I mean, for crying out loud, what media-savvy organisation would call the Sunday Star-Times a tabloid and then unjustifiably criticise it and think they could get away with it. All media will correct blatant mistakes but as a CEO Mr Wilson needs to learn that other lesson of life: "Don't upset the mind you are trying to convince."

ACC certainly doesn't appear to like the "hard look" of investigative journalism.

Mr Wilson then advised Scoop: " I and my management team put a huge emphasis on good service to claimants and funders and our track record clearly demonstrates this. Instances of poor or inappropriate service to claimants are dealt with."

"I find it regrettable when any agent of the media presents such an unbalanced view," he said.

Well, Scoop tried to get some balance into the debate by inviting Mr Wilson to visit claimants who disagreed with him when he said claimants were getting rehabilitation. He declined to take-up the visiting invitation.

He did suggest that if claimants wanted to document their experiences then he was prepared to have those reviewed by an appropriate team in ACC.

When claimants were told about this offer there was stunned silence until one said: "Whole forests have been cut-down to generate the paper that ACC has received from me but I still get flannel and fluff from it."

If I recall correctly, ACC claims to have an 80% approval rating out of 100%.

If you were making cars and 20% of them were defective would you still be in business? At least with a car you get a warranty - with ACC you don't. Or if you were a plumber and 20% of your work was springing leaks would you still be in business?

Mr Wilson suggested that we completely ignored the existence of the ACC Complaints Investigator, Ombudsman and Ministerial access via correspondence and the statutory rights of review and appeal.

Scoop believes it has written enough about ACC in the last few months for most readers to know that about the only two organisations in that list who are perceived to retain any credibility at all, are the Ombudsman and the ACC appeal court - both who are totally independent from ACC. Justice must not only be done, but it must be seen to be done, Mr Wilson.

Scoop also wrote to him: "Firstly, it is crucial that ACC employees get it right first time and stop relying on others to put things right and causing claimants frustration, annoyance, distress and economic loss.

Scoop has now invited Mr Wilson to continue the dialogue to try and help improve matters for the benefit of claimants. We look forward to hearing from him again soon. We'll now see if his words match his deeds.
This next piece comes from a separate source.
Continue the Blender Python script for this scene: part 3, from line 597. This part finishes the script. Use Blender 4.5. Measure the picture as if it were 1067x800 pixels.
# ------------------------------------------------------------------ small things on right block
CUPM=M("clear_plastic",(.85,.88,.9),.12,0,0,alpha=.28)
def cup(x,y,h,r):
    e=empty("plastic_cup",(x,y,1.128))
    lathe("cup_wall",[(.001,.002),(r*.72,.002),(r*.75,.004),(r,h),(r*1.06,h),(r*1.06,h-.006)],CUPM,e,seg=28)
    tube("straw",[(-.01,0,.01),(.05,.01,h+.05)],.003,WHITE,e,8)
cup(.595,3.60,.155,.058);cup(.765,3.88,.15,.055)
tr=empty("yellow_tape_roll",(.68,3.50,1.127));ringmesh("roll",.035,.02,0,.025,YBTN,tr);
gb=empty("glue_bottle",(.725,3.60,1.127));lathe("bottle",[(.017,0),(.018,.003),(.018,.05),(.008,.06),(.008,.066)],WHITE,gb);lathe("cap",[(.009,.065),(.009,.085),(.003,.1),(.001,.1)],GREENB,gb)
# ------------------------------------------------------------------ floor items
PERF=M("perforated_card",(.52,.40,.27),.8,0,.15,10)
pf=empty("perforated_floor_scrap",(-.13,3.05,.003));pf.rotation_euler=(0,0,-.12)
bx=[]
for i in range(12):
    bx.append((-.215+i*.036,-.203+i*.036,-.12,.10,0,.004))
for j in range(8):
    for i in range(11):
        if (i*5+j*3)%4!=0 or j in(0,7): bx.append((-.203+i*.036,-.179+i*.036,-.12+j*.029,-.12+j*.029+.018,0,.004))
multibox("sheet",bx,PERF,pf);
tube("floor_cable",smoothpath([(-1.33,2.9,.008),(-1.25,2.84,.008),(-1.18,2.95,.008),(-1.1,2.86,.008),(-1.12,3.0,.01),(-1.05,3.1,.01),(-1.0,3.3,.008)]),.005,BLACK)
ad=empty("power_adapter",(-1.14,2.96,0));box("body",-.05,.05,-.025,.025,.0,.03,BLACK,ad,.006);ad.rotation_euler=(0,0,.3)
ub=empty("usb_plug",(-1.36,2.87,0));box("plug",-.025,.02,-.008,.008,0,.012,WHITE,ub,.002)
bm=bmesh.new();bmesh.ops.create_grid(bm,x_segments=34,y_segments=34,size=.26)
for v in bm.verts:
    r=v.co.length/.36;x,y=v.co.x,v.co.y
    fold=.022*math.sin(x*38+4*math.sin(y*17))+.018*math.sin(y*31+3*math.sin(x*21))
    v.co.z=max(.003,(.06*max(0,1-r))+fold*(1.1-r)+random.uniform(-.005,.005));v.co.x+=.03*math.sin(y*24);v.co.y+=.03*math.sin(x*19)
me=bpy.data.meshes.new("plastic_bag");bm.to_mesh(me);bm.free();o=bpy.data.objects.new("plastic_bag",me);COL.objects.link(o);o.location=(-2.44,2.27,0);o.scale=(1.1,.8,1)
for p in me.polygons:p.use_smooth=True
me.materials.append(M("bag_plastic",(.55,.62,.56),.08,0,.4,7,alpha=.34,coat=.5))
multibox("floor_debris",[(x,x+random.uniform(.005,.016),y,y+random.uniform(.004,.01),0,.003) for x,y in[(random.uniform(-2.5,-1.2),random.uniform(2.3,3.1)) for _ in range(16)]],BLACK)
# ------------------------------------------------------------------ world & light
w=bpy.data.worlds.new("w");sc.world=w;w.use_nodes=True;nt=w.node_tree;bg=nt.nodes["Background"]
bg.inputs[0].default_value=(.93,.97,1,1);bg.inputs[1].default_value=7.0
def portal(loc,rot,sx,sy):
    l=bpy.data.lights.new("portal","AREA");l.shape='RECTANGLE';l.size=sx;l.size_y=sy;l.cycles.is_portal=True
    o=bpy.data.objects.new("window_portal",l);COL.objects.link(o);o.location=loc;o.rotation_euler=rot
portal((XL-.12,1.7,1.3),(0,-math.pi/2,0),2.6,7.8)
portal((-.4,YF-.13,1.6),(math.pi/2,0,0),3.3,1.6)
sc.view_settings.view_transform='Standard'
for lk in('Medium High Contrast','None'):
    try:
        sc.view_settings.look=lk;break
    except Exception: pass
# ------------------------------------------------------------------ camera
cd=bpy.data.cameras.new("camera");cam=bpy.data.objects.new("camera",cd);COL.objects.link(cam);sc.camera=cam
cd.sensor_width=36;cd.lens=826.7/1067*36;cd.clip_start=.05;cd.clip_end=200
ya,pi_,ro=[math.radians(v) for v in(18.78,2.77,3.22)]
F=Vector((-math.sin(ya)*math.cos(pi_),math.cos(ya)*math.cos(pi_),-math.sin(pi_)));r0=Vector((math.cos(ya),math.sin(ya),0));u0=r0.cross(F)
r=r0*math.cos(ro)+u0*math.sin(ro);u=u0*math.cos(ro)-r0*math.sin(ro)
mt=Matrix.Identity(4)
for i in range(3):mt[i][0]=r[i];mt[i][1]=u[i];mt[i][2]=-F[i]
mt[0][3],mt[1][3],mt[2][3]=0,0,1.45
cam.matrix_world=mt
I started this column suggesting that all claimants who have been dumped from ACC on the subjective whim of a branch or case manager be reinstated until their cases can be properly heard in an independent court. It can lawfuly happen, Mr Wilson - you have that power.

Will it happen? - I hope so because it's Christmas and Mr Wilson says he is a good Anglican who takes his work at the City Mission seriously. I hope you have been taught to be cautious in your deliberations, Mr Wilson. I just hope that he doesn't have to serve too many dumped ACC families with a Christmas dinner at his City Mission on Christmas Day.

Will it be Peace on Earth and Goodwill to all injured New Zealanders in distress. Or will it be Bah Humbug - your choice Mr Wilson.